Senior/Disabled Track (Form DTE 105A): The Income Test
Eligibility for the 2025 application year (tax year 2025):
- Age 65 or older by December 31, 2025, OR permanently disabled with appropriate certification.
- Ohio Adjusted Gross Income (OAGI) at or below $40,000 — combined for the owner and owner's spouse residing in the property. OAGI is the federal AGI adjusted for Ohio-specific items (per Ohio Form IT-1040). This is narrower than the broader “total household resources” definitions used by Michigan, Minnesota, and several other states.
- Owner of the home as of January 1, 2025, used as primary residence.
- Ohio resident.
Mechanic: shields approximately $26,200 of market value (the figure adjusts for inflation; the original 2007 statutory amount was $25,000). Local property tax rate applies to the home's market value minus the exemption. At Ohio's typical effective tax rate of ~1.5%, the exemption saves a qualifying senior roughly $390-$420 per year.
Form DTE 105A is filed once with your county auditor. Once approved, the exemption is generally automatic in subsequent years, but the auditor periodically requests proof of continued eligibility (income re-verification). The income test uses OAGI from the most recent Ohio income tax return — which can be lower than federal AGI due to Ohio retirement income deduction, Social Security exclusion, and other Ohio-specific subtractions.
Is your Ohio market value defensible?
The homestead exemption shields a fixed dollar amount from market value. If the underlying market value is too high, the exemption shields a smaller proportional share of your bill. An appeal pushes the base down so the exemption shields a larger fraction of value.
Disabled Veteran Track (Form DTE 105I): No Income Test, $50,000 of Market Value
Veterans rated 100% permanently and totally disabled as a result of military service file Form DTE 105I instead of DTE 105A. Key differences:
- No income test. The 100% disability rating qualifies the veteran regardless of income.
- $50,000 of market value shielded — roughly double the senior/disabled track's $26,200.

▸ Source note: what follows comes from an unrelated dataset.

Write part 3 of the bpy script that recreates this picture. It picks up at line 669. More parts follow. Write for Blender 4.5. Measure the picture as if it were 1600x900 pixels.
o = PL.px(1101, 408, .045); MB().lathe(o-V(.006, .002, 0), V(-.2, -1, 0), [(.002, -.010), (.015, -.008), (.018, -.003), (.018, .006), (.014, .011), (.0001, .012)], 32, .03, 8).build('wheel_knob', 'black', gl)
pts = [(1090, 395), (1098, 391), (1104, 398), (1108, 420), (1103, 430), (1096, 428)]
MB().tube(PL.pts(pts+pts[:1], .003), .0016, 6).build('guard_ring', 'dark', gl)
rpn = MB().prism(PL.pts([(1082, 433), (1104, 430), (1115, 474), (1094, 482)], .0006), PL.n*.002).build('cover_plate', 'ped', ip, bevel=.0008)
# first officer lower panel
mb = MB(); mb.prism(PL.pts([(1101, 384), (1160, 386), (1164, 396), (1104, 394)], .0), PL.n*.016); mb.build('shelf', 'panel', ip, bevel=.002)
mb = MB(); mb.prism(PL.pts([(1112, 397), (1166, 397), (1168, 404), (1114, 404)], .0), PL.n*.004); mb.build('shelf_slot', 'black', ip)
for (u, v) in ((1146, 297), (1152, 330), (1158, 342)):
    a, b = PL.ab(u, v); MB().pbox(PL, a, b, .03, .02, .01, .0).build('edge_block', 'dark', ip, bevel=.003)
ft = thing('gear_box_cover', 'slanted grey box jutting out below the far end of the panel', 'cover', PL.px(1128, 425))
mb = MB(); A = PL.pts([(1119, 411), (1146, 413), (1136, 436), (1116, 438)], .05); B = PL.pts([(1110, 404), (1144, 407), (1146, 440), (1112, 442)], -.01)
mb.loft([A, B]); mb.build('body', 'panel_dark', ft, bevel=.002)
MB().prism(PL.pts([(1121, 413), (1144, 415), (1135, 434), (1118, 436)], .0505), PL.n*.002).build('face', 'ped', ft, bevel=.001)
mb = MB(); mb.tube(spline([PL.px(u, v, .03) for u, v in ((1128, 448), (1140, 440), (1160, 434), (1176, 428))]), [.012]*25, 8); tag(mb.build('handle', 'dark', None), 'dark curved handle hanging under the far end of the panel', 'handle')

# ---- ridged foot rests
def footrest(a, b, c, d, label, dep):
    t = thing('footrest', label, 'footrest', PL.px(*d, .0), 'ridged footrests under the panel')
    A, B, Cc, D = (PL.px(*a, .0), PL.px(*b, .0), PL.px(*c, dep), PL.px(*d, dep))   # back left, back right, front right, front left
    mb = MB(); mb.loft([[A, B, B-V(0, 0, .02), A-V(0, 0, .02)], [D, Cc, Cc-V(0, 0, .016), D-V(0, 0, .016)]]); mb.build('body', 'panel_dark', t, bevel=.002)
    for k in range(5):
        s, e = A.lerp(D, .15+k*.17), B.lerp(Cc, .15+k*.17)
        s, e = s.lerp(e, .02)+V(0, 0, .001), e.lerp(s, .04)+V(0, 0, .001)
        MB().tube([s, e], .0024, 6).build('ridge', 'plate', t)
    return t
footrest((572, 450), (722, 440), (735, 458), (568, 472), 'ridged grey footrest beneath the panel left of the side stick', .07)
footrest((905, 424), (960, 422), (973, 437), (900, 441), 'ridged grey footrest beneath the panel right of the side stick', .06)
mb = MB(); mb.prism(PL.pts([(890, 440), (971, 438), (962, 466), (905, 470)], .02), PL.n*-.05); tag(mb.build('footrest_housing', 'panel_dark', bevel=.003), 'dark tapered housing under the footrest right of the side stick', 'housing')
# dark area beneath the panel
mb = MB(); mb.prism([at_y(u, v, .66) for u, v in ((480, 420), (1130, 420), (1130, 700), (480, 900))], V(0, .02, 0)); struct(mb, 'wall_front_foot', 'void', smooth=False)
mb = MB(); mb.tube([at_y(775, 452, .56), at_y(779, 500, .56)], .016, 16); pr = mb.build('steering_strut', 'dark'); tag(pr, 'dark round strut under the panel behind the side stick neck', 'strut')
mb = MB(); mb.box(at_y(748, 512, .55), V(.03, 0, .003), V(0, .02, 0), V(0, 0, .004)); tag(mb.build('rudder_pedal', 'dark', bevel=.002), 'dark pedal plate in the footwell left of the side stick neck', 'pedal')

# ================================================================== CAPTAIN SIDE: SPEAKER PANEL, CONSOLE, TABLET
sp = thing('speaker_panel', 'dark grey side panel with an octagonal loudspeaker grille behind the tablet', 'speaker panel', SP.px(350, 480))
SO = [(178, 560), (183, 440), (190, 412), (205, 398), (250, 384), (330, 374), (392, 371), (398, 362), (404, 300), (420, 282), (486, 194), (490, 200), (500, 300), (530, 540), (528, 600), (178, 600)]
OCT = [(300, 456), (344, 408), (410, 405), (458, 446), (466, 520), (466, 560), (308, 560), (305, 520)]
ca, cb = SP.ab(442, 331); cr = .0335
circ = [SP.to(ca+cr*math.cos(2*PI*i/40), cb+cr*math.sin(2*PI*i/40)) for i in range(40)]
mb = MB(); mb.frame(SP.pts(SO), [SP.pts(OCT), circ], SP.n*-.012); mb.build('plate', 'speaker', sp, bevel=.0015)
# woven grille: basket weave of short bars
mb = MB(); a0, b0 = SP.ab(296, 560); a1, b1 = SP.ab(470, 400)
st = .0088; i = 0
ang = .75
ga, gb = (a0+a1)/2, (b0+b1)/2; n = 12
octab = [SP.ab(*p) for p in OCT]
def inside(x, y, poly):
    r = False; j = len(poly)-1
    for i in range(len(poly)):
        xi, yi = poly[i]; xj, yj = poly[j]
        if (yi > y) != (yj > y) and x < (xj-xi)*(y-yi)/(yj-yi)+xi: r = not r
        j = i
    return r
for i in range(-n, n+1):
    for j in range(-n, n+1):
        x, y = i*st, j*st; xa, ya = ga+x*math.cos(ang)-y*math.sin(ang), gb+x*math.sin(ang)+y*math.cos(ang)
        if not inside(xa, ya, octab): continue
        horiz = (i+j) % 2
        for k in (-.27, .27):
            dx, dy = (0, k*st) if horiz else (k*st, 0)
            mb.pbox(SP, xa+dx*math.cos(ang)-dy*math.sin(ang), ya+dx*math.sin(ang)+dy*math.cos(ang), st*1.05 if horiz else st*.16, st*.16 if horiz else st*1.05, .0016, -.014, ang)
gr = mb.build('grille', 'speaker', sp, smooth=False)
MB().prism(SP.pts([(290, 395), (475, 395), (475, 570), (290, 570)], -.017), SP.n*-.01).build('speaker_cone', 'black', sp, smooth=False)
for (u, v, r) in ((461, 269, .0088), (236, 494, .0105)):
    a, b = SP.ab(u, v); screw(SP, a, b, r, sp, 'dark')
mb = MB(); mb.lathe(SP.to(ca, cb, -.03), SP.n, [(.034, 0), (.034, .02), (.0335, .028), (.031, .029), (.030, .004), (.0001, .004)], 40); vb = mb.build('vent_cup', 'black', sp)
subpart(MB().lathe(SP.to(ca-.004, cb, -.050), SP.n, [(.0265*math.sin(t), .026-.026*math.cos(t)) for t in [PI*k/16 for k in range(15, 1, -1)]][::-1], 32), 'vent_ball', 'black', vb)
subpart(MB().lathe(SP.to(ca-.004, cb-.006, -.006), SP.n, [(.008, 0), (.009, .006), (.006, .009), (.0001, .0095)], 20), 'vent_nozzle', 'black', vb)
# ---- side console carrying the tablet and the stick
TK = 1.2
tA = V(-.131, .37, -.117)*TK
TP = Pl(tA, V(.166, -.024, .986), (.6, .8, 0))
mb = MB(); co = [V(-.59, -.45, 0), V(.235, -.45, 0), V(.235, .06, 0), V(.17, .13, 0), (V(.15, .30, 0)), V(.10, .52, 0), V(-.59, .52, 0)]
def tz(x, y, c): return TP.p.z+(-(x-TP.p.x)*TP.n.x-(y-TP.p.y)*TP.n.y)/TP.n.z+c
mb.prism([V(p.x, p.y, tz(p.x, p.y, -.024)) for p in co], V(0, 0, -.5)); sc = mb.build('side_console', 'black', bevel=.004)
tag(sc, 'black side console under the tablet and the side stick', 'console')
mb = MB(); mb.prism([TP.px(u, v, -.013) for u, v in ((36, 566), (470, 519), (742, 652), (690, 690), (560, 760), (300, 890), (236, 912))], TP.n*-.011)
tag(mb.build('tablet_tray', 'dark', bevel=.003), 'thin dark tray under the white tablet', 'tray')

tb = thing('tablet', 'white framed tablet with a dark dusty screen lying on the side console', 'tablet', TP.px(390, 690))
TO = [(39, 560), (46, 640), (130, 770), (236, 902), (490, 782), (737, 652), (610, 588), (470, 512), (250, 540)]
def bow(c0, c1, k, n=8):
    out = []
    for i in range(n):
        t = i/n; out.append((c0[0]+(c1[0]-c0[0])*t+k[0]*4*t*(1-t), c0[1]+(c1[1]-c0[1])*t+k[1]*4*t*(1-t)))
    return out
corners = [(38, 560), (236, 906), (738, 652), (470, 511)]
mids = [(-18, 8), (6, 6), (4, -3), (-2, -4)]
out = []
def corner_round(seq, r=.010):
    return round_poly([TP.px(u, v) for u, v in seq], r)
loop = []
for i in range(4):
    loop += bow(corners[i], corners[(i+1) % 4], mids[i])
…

- Surviving spouses of qualifying disabled veterans, surviving spouses of first responders killed in the line of duty, and certain other narrow categories are eligible without income tests.
For an Ohio veteran who's also age 65+, the DV track produces materially better outcomes than the senior track on both dimensions (no income cap, larger exemption). File DTE 105I with your county auditor and VA documentation of the 100% rating attached.

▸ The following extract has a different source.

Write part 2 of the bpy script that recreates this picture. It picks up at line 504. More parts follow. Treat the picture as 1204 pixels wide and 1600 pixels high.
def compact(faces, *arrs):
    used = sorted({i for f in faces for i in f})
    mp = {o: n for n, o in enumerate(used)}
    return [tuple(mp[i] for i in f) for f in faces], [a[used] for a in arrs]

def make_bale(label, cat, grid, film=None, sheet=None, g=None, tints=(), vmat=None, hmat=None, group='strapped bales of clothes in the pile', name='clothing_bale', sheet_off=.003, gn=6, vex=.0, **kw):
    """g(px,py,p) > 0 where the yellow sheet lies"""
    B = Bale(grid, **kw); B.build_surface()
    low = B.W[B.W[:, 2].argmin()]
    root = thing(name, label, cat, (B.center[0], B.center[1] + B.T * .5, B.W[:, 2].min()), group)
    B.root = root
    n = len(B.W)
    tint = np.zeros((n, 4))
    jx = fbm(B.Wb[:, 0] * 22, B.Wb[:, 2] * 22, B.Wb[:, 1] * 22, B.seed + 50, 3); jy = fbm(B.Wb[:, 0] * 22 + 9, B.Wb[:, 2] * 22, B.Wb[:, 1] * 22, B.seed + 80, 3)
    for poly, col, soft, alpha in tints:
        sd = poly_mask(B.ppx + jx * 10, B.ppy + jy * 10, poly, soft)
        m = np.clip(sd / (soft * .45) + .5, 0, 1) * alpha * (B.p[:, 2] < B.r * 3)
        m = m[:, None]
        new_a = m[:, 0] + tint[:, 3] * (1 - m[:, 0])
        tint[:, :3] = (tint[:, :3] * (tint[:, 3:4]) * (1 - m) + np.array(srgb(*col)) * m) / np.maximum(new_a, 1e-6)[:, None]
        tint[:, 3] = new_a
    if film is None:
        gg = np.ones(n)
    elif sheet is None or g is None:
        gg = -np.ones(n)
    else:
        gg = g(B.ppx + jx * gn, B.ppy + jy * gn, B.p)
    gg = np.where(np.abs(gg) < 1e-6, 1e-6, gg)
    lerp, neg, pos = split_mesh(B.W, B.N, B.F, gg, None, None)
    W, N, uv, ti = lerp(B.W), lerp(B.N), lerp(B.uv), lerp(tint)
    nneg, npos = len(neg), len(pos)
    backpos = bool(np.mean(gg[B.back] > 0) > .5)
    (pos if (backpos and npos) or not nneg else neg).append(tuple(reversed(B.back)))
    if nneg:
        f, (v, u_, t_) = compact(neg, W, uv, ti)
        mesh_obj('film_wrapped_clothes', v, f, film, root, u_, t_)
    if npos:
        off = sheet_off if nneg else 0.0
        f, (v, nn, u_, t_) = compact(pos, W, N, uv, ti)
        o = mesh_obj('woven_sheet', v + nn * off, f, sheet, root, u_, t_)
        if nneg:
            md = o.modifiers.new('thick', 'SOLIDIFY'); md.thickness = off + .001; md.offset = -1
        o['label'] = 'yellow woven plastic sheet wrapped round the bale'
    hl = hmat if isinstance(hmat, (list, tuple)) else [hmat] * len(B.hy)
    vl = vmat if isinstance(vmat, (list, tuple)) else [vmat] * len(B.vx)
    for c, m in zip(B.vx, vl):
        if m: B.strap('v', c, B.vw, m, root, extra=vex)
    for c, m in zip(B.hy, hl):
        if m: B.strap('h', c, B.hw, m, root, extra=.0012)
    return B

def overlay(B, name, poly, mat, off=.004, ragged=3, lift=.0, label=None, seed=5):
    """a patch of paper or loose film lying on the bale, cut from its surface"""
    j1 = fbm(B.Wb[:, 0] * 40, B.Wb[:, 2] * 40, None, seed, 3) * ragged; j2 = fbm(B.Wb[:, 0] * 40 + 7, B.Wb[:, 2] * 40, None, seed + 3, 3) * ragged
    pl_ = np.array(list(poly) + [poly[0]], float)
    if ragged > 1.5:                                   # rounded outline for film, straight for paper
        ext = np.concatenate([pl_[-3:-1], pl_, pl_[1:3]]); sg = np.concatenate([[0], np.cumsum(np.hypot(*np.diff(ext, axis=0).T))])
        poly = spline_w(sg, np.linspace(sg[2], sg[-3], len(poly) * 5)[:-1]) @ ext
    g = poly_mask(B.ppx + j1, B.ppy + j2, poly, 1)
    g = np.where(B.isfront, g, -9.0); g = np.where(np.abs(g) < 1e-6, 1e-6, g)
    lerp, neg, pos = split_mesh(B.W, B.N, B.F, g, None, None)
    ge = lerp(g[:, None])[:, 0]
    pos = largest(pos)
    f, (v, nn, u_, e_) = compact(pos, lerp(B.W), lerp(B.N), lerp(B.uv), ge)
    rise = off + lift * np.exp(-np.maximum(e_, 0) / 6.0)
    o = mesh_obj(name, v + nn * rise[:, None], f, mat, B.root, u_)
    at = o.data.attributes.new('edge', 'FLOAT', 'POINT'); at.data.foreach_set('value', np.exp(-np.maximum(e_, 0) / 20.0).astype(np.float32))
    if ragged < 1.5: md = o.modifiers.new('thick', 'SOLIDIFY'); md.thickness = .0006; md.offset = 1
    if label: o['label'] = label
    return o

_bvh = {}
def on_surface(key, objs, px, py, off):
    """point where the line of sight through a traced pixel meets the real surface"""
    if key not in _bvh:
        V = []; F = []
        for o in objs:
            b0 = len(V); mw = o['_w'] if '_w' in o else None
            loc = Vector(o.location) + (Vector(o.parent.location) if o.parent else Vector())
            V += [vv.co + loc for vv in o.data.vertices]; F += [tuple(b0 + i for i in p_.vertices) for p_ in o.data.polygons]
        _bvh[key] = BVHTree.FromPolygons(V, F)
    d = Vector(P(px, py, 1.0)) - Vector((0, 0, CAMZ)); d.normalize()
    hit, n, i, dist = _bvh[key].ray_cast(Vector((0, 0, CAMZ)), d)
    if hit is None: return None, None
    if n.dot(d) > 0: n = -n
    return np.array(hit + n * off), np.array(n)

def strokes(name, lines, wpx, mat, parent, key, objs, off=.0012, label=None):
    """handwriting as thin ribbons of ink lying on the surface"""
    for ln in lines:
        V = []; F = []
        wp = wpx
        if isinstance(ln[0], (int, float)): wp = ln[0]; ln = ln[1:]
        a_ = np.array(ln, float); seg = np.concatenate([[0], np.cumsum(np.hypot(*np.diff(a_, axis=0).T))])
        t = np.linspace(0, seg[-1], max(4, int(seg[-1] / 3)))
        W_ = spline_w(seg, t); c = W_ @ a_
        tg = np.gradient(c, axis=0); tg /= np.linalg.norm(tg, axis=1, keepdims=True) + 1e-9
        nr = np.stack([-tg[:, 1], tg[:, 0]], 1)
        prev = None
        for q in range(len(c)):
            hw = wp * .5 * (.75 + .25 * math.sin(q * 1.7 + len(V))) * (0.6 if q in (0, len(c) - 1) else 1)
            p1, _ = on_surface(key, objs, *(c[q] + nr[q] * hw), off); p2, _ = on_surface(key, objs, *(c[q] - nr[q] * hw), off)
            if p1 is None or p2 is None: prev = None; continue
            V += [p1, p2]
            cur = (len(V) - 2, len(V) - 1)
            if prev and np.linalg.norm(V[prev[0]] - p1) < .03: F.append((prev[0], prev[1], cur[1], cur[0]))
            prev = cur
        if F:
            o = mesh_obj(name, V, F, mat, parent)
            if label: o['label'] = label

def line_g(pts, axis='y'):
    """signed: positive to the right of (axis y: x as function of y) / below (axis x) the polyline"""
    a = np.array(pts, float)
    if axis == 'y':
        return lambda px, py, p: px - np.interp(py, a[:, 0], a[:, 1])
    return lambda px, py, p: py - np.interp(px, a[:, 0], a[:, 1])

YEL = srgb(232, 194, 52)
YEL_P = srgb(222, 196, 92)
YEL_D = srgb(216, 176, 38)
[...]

No Senior Assessment Freeze in Ohio
Ohio does not provide a senior-specific assessment freeze. Reassessment occurs on a triennial cycle for most Ohio counties (with annual updates between full reassessments). Senior protection is the homestead exemption above, not a freeze on growth. In hot markets where county valuations rise sharply at reassessment, seniors' bills track those increases above the exemption.

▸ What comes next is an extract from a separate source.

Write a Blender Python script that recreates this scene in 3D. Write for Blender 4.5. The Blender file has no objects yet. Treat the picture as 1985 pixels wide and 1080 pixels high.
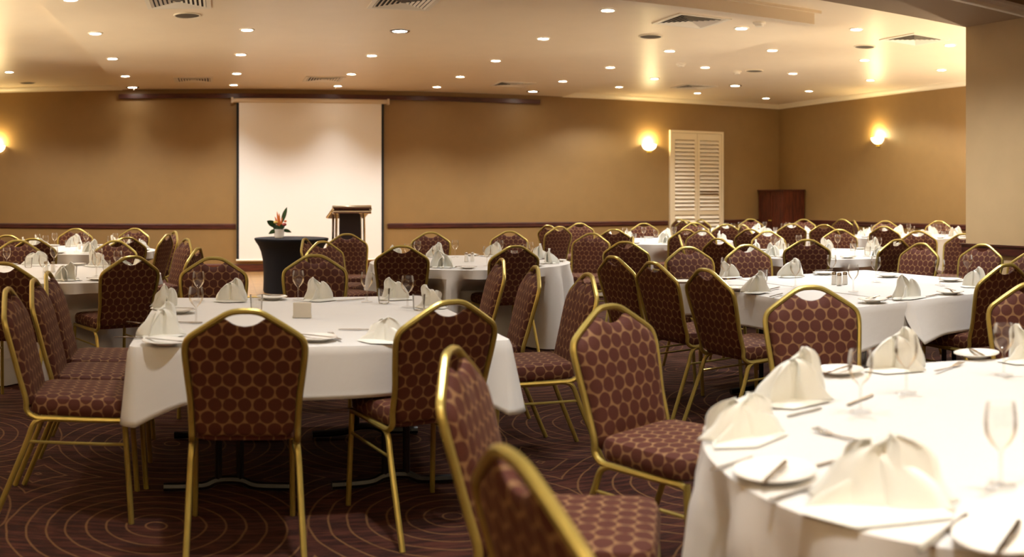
import bpy, math, random
from math import sin, cos, tan, pi, atan2, radians, sqrt
random.seed(7)
S = bpy.context.scene
COL = S.collection

# ------------------------------------------------------------------ camera model (stitched cylindrical panorama)
F = 1750.0          # pixels per radian
XC = 430.0          # pixel column that looks square on to the back wall
Y0 = 381.0          # pixel row of the horizon
HC = 1.354          # eye height
WY = 16.1           # back wall
WX = 11.43          # right wall
CZ = 3.27           # lowered middle ceiling
CZ2 = 3.35          # side ceilings
def ang(px): return (px - XC) / F
def at_r(px, r):
    a = ang(px); return (r * sin(a), r * cos(a))
def at_z(px, py, z):
    r = F * (HC - z) / (py - Y0); return at_r(px, r)
def px_of(x, y): return XC + F * atan2(x, y)

cam = bpy.data.cameras.new('camera'); camo = bpy.data.objects.new('camera', cam); COL.objects.link(camo)
S.camera = camo
camo.location = (0, 0, HC)
camo.rotation_euler = (pi / 2, 0, -ang(992.5))
cam.type = 'PANO'
cam.panorama_type = 'CENTRAL_CYLINDRICAL'
cam.central_cylindrical_range_u_min = -992.5 / F
cam.central_cylindrical_range_u_max = 992.5 / F
cam.central_cylindrical_range_v_min = -(1080 - Y0) / F
cam.central_cylindrical_range_v_max = Y0 / F
cam.central_cylindrical_radius = 1.0
cam.clip_start = 0.05; cam.clip_end = 100
cam.dof.use_dof = True
cam.dof.focus_distance = 6.2
cam.lens = 50
cam.dof.aperture_fstop = 3.3

# ------------------------------------------------------------------ materials
def nt(name):
    m = bpy.data.materials.new(name); m.use_nodes = True
    t = m.node_tree; b = t.nodes['Principled BSDF']; return m, t, b
def mat(name, col, rough=.6, metal=0., spec=.5, noise=0., nscale=40., bump=0., bscale=60., emit=None, estr=0., sheen=0.):
    m, t, b = nt(name)
    b.inputs['Base Color'].default_value = (*col, 1)
    b.inputs['Roughness'].default_value = rough
    b.inputs['Metallic'].default_value = metal
    b.inputs['Specular IOR Level'].default_value = spec
    b.inputs['Sheen Weight'].default_value = sheen
    if emit:
        b.inputs['Emission Color'].default_value = (*emit, 1); b.inputs['Emission Strength'].default_value = estr
    if noise or bump:
        tc = t.nodes.new('ShaderNodeTexCoord')
    if noise:
        n = t.nodes.new('ShaderNodeTexNoise'); n.inputs['Scale'].default_value = nscale; n.inputs['Detail'].default_value = 4
        t.links.new(tc.outputs['Object'], n.inputs['Vector'])
        r = t.nodes.new('ShaderNodeMapRange'); r.inputs['From Min'].default_value = .3; r.inputs['From Max'].default_value = .7
        r.inputs['To Min'].default_value = 1 - noise; r.inputs['To Max'].default_value = 1 + noise
        t.links.new(n.outputs['Fac'], r.inputs['Value'])
        x = t.nodes.new('ShaderNodeVectorMath'); x.operation = 'SCALE'; x.inputs[0].default_value = col
        t.links.new(r.outputs[0], x.inputs['Scale']); t.links.new(x.outputs[0], b.inputs['Base Color'])
    if bump:
        n2 = t.nodes.new('ShaderNodeTexNoise'); n2.inputs['Scale'].default_value = bscale; n2.inputs['Detail'].default_value = 5
        t.links.new(tc.outputs['Object'], n2.inputs['Vector'])
        bp = t.nodes.new('ShaderNodeBump'); bp.inputs['Strength'].default_value = bump; bp.inputs['Distance'].default_value = .01
        t.links.new(n2.outputs['Fac'], bp.inputs['Height']); t.links.new(bp.outputs[0], b.inputs['Normal'])
    return m

def math_node(t, op, a, b=None, c=None):
    n = t.nodes.new('ShaderNodeMath'); n.operation = op
    for i, v in enumerate((a, b, c)):
        if v is None: continue
        if isinstance(v, (int, float)): n.inputs[i].default_value = v
        else: t.links.new(v, n.inputs[i])
    return n.outputs[0]

def mix_col(t, fac, c1, c2):
    n = t.nodes.new('ShaderNodeMix'); n.data_type = 'RGBA'
    if isinstance(fac, (int, float)): n.inputs[0].default_value = fac
    else: t.links.new(fac, n.inputs[0])
    for k, c in ((6, c1), (7, c2)):
        if isinstance(c, tuple): n.inputs[k].default_value = (*c, 1)
        else: t.links.new(c, n.inputs[k])
    return n.outputs[2]

def smooth(t, v, lo, hi):
    n = t.nodes.new('ShaderNodeMapRange'); n.interpolation_type = 'SMOOTHSTEP'
    n.inputs['From Min'].default_value = lo; n.inputs['From Max'].default_value = hi
    t.links.new(v, n.inputs['Value']); return n.outputs[0]

def fabric_material():
    m, t, b = nt('spotted_upholstery')
    uv = t.nodes.new('ShaderNodeUVMap'); uv.uv_map = 'UVMap'
    sp = t.nodes.new('ShaderNodeSeparateXYZ'); t.links.new(uv.outputs[0], sp.inputs[0])
    A, B = .0555, .097
    def lattice(off):
        fx = math_node(t, 'FRACT', math_node(t, 'ADD', math_node(t, 'MULTIPLY', sp.outputs[0], 1 / A), off + 20))
        fy = math_node(t, 'FRACT', math_node(t, 'ADD', math_node(t, 'MULTIPLY', sp.outputs[1], 1 / B), off + 20))
        dx = math_node(t, 'MULTIPLY', math_node(t, 'SUBTRACT', fx, .5), A)
        dy = math_node(t, 'MULTIPLY', math_node(t, 'SUBTRACT', fy, .5), B)
        return math_node(t, 'SQRT', math_node(t, 'ADD', math_node(t, 'MULTIPLY', dx, dx), math_node(t, 'MULTIPLY', dy, dy)))
    d = math_node(t, 'MINIMUM', lattice(0.), lattice(.5))
    n = t.nodes.new('ShaderNodeTexNoise'); n.inputs['Scale'].default_value = 220; n.inputs['Detail'].default_value = 3
    t.links.new(uv.outputs[0], n.inputs['Vector'])
    n3 = t.nodes.new('ShaderNodeTexNoise'); n3.inputs['Scale'].default_value = 24; t.links.new(uv.outputs[0], n3.inputs['Vector'])
    d = math_node(t, 'ADD', d, math_node(t, 'MULTIPLY', math_node(t, 'SUBTRACT', n3.outputs['Fac'], .5), .010))
    f = smooth(t, d, .0242, .0278)
    dark = mix_col(t, n.outputs['Fac'], (.056, .0160, .0105), (.088, .026, .0165))
    light = mix_col(t, n.outputs['Fac'], (.17, .088, .040), (.25, .14, .066))
    t.links.new(mix_col(t, f, dark, light), b.inputs['Base Color'])
    b.inputs['Roughness'].default_value = .75
    b.inputs['Sheen Weight'].default_value = .07
    b.inputs['Specular IOR Level'].default_value = .2
    b.inputs['Sheen Roughness'].default_value = .4
    b.inputs['Sheen Tint'].default_value = (1, .6, .4, 1)
    bp = t.nodes.new('ShaderNodeBump'); bp.inputs['Strength'].default_value = .25; bp.inputs['Distance'].default_value = .003
    t.links.new(n.outputs['Fac'], bp.inputs['Height']); t.links.new(bp.outputs[0], b.inputs['Normal'])
    return m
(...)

Frequently Asked Questions
My Ohio federal AGI is $45,000 but my OAGI is $32,000 due to Ohio's retirement income deduction. Do I qualify?
Yes — Ohio's homestead exemption uses Ohio Adjusted Gross Income (OAGI), not federal AGI. The Ohio retirement income deduction subtracts qualifying pension and retirement income from federal AGI to compute OAGI. Your $32,000 OAGI is well under the $40,000 cap, so you qualify. Don't use your federal AGI to evaluate eligibility — pull your Ohio Form IT-1040 line for OAGI specifically. Many Ohio retirees qualify for homestead exemption who would not qualify if federal AGI were the test.
I'm a 100% service-connected disabled Ohio veteran with $90,000 OAGI. Does income disqualify me?
No — the disabled veteran track (Form DTE 105I) has no income test. Your 100% service-connected permanent and total disability rating qualifies you regardless of income. You should file DTE 105I rather than DTE 105A; the DV form is also more generous ($50,000 of market value vs. ~$26,200 on the senior track). Bring VA documentation of the 100% rating to the county auditor along with the DTE 105I form. Don't accidentally file DTE 105A — at your income level it would be denied.
My Ohio property is in a CAUV (current agricultural use valuation) program. Can I still claim homestead exemption?
Yes for the residential portion. Ohio's homestead exemption applies to the home and the immediate residential parcel. CAUV applies to the agricultural acreage and is administered separately — the two programs don't conflict. File Form DTE 105A for the home portion if income-eligible; the CAUV reduction continues operating against the agricultural acreage. If most of your parcel is CAUV-classified, the homestead exemption only shields the residential portion of value, but it's a meaningful reduction on top of the CAUV agricultural reduction.